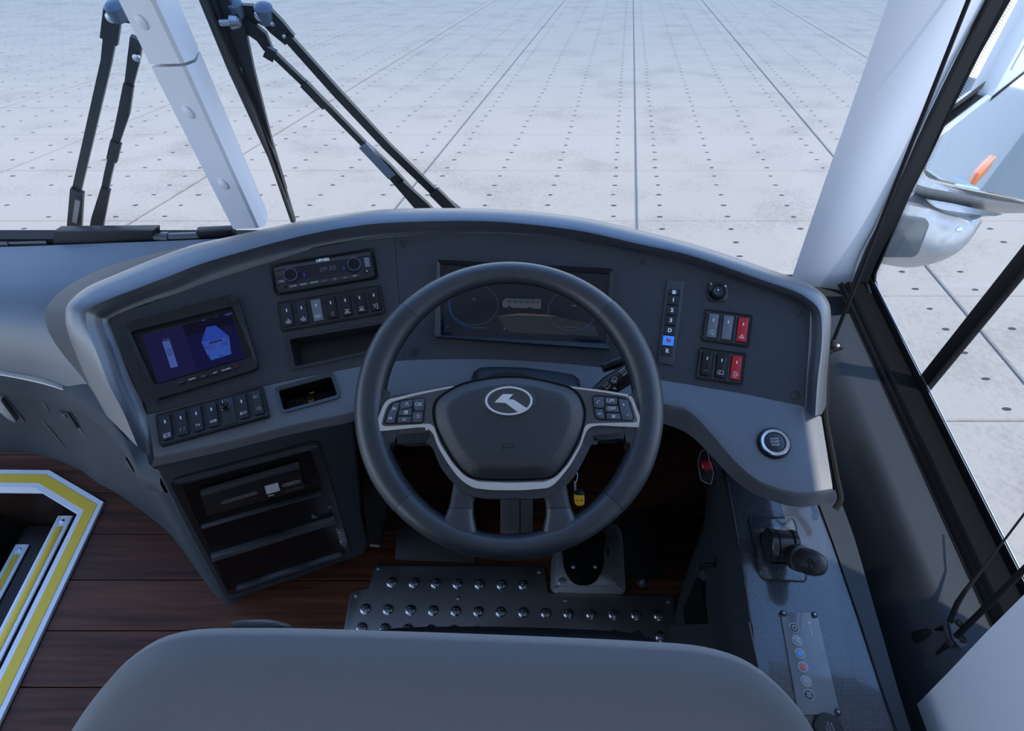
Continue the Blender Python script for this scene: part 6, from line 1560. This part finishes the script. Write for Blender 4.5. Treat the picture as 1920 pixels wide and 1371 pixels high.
# swivel dish between bar and bowl
rows = [crs(myr([(610, 385), (700, 400), (900, 435), (1100, 480), (1380, 535)], YM - .045), 20), crs(myr([(650, 430), (740, 480), (900, 510), (1080, 535), (1300, 555)], YM - .055), 20), crs(myr([(720, 490), (830, 545), (960, 582), (1060, 590), (1170, 555)], YM - .04), 20), crs(myr([(720, 495), (830, 550), (960, 587), (1060, 595), (1170, 560)], YM + .06), 20)]
loft('swivel_dish', rows, CHRD, mir, smooth=50)
# bowl
top_ = [(300, 420), (420, 440), (560, 470), (700, 510), (830, 560), (960, 592), (1060, 598), (1150, 570)]
bot_ = [(40, 1010), (150, 1022), (300, 1050), (440, 1064), (600, 1040), (780, 965), (960, 830), (1150, 575)]
rows = []
T3, B3 = crs(myr(top_, YM - .06), 26), crs(myr(bot_, YM - .02), 26)
rows.append([p + V((0, .10, .0)) for p in T3]); 
for t in [i / 12 for i in range(13)]:
    bul = math.sin(math.pi * min(1, t * 1.0)) * .055
    rows.append([lin(a, b, t) + V((-.2, -1, 0)) * bul * (math.sin(math.pi * min(1, max(0, j / 25))) * .7 + .3) for j, (a, b) in enumerate(zip(T3, B3))])
rows.append([p + V((0, .10, .02)) for p in B3])
loft('bowl', rows, CHRD, mir, smooth=60)
def bowl_hit(x, y, d): return PY(*e5(x, y), YM - d)
bf = Fr(PY(*e5(560, 780), YM - .105), (1, -.1, 0), n=(-.25, -1, .25))
plate('bowl_lens', bf, rpoly(bf.poly(mp(e5, [(330, 560), (640, 610), (640, 650), (520, 960), (150, 960)])), .012), -.02, .002, mat('lens_smoke', (.10, .11, .115), .2, .3), mir, bev=.003)
bf2 = Fr(PY(*e5(938, 687), YM - .095), (1, 0, 0), n=(-.1, -1, .4))
lathe('screw', bf2, [(.007, -.002), (.007, .002), (.004, .003), (0, .003)], ALU, mir, 16)
# body side features the mirror reflects
ml = box('side_marker', (.850, -2.55, -.31), (.872, -2.05, -.20), ORANGE, bev=.004); tag(ml, 'orange side marker lamp on the bus flank seen in the mirror', 'lamp')
bwn = thing('flank_window', 'dark framed side window on the bus flank seen in the mirror', 'window', (.853, -1.5, .6))
box('pane', (.851, -4.6, .62), (.854, -.80, 1.55), WGLASSD, bwn)
#@@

Exercise prompt » Using the material above, set down every line exactly, but skip the pictures.

The solution »
Continue the Blender Python script for this scene: part 6, from line 1560. This part finishes the script. Write for Blender 4.5. Treat the picture as 1920 pixels wide and 1371 pixels high.
# swivel dish between bar and bowl
rows = [crs(myr([(610, 385), (700, 400), (900, 435), (1100, 480), (1380, 535)], YM - .045), 20), crs(myr([(650, 430), (740, 480), (900, 510), (1080, 535), (1300, 555)], YM - .055), 20), crs(myr([(720, 490), (830, 545), (960, 582), (1060, 590), (1170, 555)], YM - .04), 20), crs(myr([(720, 495), (830, 550), (960, 587), (1060, 595), (1170, 560)], YM + .06), 20)]
loft('swivel_dish', rows, CHRD, mir, smooth=50)
# bowl
top_ = [(300, 420), (420, 440), (560, 470), (700, 510), (830, 560), (960, 592), (1060, 598), (1150, 570)]
bot_ = [(40, 1010), (150, 1022), (300, 1050), (440, 1064), (600, 1040), (780, 965), (960, 830), (1150, 575)]
rows = []
T3, B3 = crs(myr(top_, YM - .06), 26), crs(myr(bot_, YM - .02), 26)
rows.append([p + V((0, .10, .0)) for p in T3]); 
for t in [i / 12 for i in range(13)]:
    bul = math.sin(math.pi * min(1, t * 1.0)) * .055
    rows.append([lin(a, b, t) + V((-.2, -1, 0)) * bul * (math.sin(math.pi * min(1, max(0, j / 25))) * .7 + .3) for j, (a, b) in enumerate(zip(T3, B3))])
rows.append([p + V((0, .10, .02)) for p in B3])
loft('bowl', rows, CHRD, mir, smooth=60)
def bowl_hit(x, y, d): return PY(*e5(x, y), YM - d)
bf = Fr(PY(*e5(560, 780), YM - .105), (1, -.1, 0), n=(-.25, -1, .25))
plate('bowl_lens', bf, rpoly(bf.poly(mp(e5, [(330, 560), (640, 610), (640, 650), (520, 960), (150, 960)])), .012), -.02, .002, mat('lens_smoke', (.10, .11, .115), .2, .3), mir, bev=.003)
bf2 = Fr(PY(*e5(938, 687), YM - .095), (1, 0, 0), n=(-.1, -1, .4))
lathe('screw', bf2, [(.007, -.002), (.007, .002), (.004, .003), (0, .003)], ALU, mir, 16)
# body side features the mirror reflects
ml = box('side_marker', (.850, -2.55, -.31), (.872, -2.05, -.20), ORANGE, bev=.004); tag(ml, 'orange side marker lamp on the bus flank seen in the mirror', 'lamp')
bwn = thing('flank_window', 'dark framed side window on the bus flank seen in the mirror', 'window', (.853, -1.5, .6))
box('pane', (.851, -4.6, .62), (.854, -.80, 1.55), WGLASSD, bwn)
#@@